- [Source excerpt]:
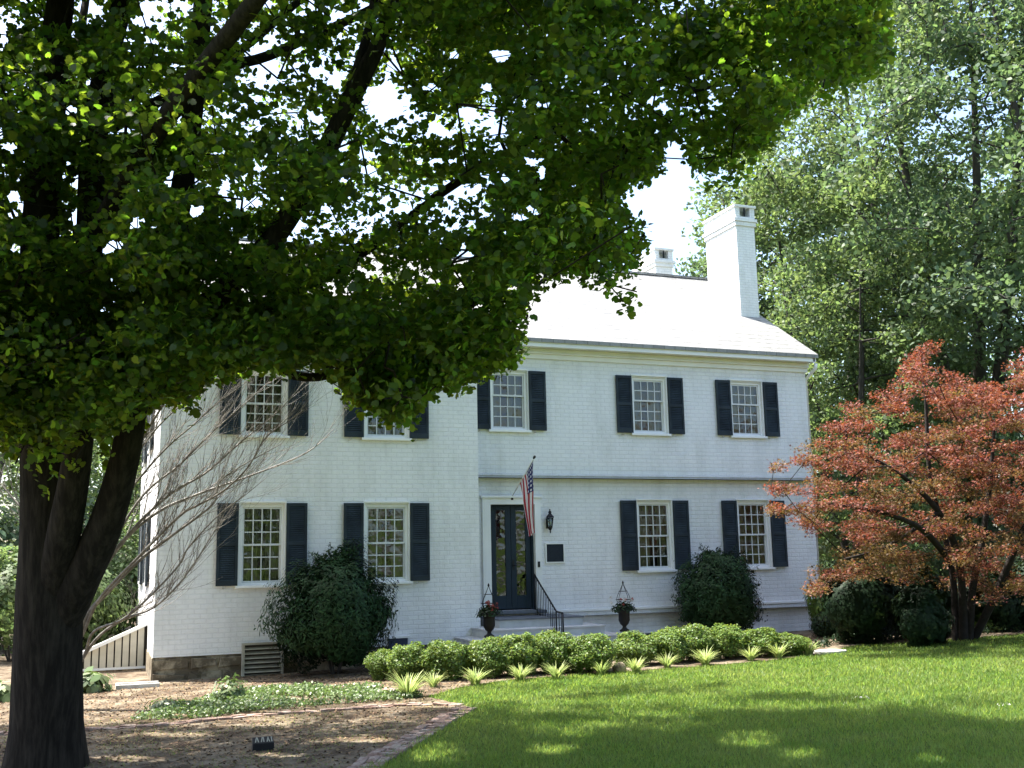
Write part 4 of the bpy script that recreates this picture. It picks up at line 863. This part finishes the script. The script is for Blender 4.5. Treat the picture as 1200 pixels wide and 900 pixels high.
gr = cl-sd*((cl[:, 2]-gz(cl[:, 0], cl[:, 1]))/sd[2])[:, None]; gr = cl-sd*((cl[:, 2]-gz(gr[:, 0], gr[:, 1]))/sd[2])[:, None]
gx_, gy_, gz_ = pr(gr); lit = in_poly(gx_, gy_, LITG) & (gz_ > 0)
keep = ~lit | (g.random(len(cl)) < .12)
cl = cl[keep]; print('dropped', (~keep).sum())
fr_ = np.array([atD(x, np.interp(x, [200,260,300,330,400,450,490,520,560,590,615,640,700,740,780,850,900,1000], [470,440,425,430,455,488,470,445,448,430,400,325,325,350,200,215,170,85])-g.uniform(0, 60), g.uniform(10.2, 13.6)) for x in np.concatenate([g.uniform(380, 640, 95), g.uniform(200, 1000, 60)])])
lf_ = np.array([atD(g.uniform(-30, 180), g.uniform(380, 560), g.uniform(9.8, 12.4)) for _ in range(50)]); fr_ = np.vstack([fr_, lf_])
x, y, z = pr(cl); far_ = cl[(x > 560) & (x < 1100) & (y > -150) & (y < 300) & (z > 0)]; far_ = far_[g.random(len(far_)) < .75]
fr_ = np.vstack([fr_, far_+sd*g.uniform(1.0, 3.4, len(far_))[:, None]])  # extra clumps added towards the sun to shade the crown's right end
cl = np.vstack([cl, fr_[maple_ok(fr_, 1)]])
print('clumps', len(cl))
mb = branch_mb(limbs, cl, .0075, 5, rcap=.12)
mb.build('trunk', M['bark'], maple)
LP = []
for c in cl:
    n = int(g.integers(240, 390)); rr = g.uniform(.35, .6)
    v = g.normal(size=(n, 3)); v /= np.linalg.norm(v, axis=1)[:, None]; LP.append(c+v*(g.random(n)**.45)[:, None]*rr*np.array([1.3, 1.3, .6]))
LP = np.vstack(LP)
nz = np.array([noise.noise(Vector((float(a[0])*1.15, float(a[1])*1.15, float(a[2])*1.5))) for a in LP]); _x, _y, _z = pr(LP); nsel = (nz > -.10) | (((_y < -25) | (_z < 0) | (_x < -60)) & (nz > -.4)); LP = LP[nsel]
gh = np.random.default_rng(44); x, y, z = pr(LP); keep = np.ones(len(LP), bool)     # chinks where the boughs part
for _ in range(150):
    hx = gh.uniform(-10, 640); hy = gh.uniform(-10, 300)+ (60 if hx > 480 else 0); a, b = gh.uniform(3, 13), gh.uniform(3, 9)
    keep &= ~((z > 0) & ((((x-hx)/a)**2+((y-hy)/b)**2) < 1))
gr = LP-sd*((LP[:, 2]-gz(LP[:, 0], LP[:, 1]))/sd[2])[:, None]; gr = LP-sd*((LP[:, 2]-gz(gr[:, 0], gr[:, 1]))/sd[2])[:, None]
x, y, z = pr(gr)                                                                     # and where sun comes through onto the lawn
for hx, hy, a, b in ((600,813,75,4.5),(650,822,50,3),(880,868,55,12),(940,884,32,9),(515,884,45,14),(640,880,50,9),(770,838,36,4),(700,850,30,4),(430,868,40,4),(330,886,60,5),(210,862,50,4),(150,890,50,5),(1090,890,30,6)):
    keep &= ~((z > 0) & ((((x-hx)/a)**2+((y-hy)/b)**2)+1.6*nz[nsel] < 1))
LP = LP[keep]
lo_ = np.array([noise.noise(Vector((float(a[0])*1.6+9, float(a[1])*1.6, float(a[2])*1.6))) for a in LP])*26
def _ok2(P, off):
    x, y, z = pr(P); P2 = P+UP*(off*z/FPX)[:, None]-RT*(off*.6*z/FPX)[:, None]; return maple_ok(P2, 8)
LP = LP[_ok2(LP, -np.abs(lo_)*1.25+4)]; LP = LP[(LP[:, 2] > .15)]
print('maple leaves', len(LP))
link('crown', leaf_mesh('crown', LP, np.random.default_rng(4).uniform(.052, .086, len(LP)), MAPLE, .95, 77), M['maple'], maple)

# ------------------------------------------------------------------ bare shrub tree behind the maple trunk
D0 = 17.2; bt = atD(66, 800, D0); bt[2] = float(gz(bt[0], bt[1]))
bare = thing('bare_tree', bt, 'leafless small tree with pale arching branches in front of the left house corner', 'tree')
mb = MB(); g = random.Random(12)
mains = [[(98,798),(104,760),(140,728),(180,712),(215,678),(248,628),(262,608)],
 [(98,770),(110,740),(150,722),(205,668),(222,640),(258,602),(285,582),(312,560)],
 [(98,740),(118,700),(160,655),(210,605),(232,592),(262,575),(290,548),(312,512),(336,495),(356,480)],
 [(100,720),(125,660),(165,610),(205,575),(240,555),(280,520),(330,478),(362,440)],
 [(100,700),(130,640),(168,580),(210,545),(245,510),(290,470),(335,430)],
 [(98,690),(128,610),(160,565),(195,525),(230,495),(258,470),(300,440)],
 [(96,680),(120,590),(150,545),(190,495),(225,465),(262,440)],
 [(98,730),(130,690),(165,655),(205,625),(250,590),(262,560),(330,520)],
 [(99,710),(140,640),(185,600),(235,578),(300,555),(360,530),(392,502)],
 [(95,700),(70,640),(30,600),(-5,560)],[(95,720),(60,650),(20,585),(0,520)],[(98,690),(140,560),(175,500),(215,440),(250,400)]]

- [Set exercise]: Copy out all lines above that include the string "trunk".

- [Task output]:
mb.build('trunk', M['bark'], maple)
# ------------------------------------------------------------------ bare shrub tree behind the maple trunk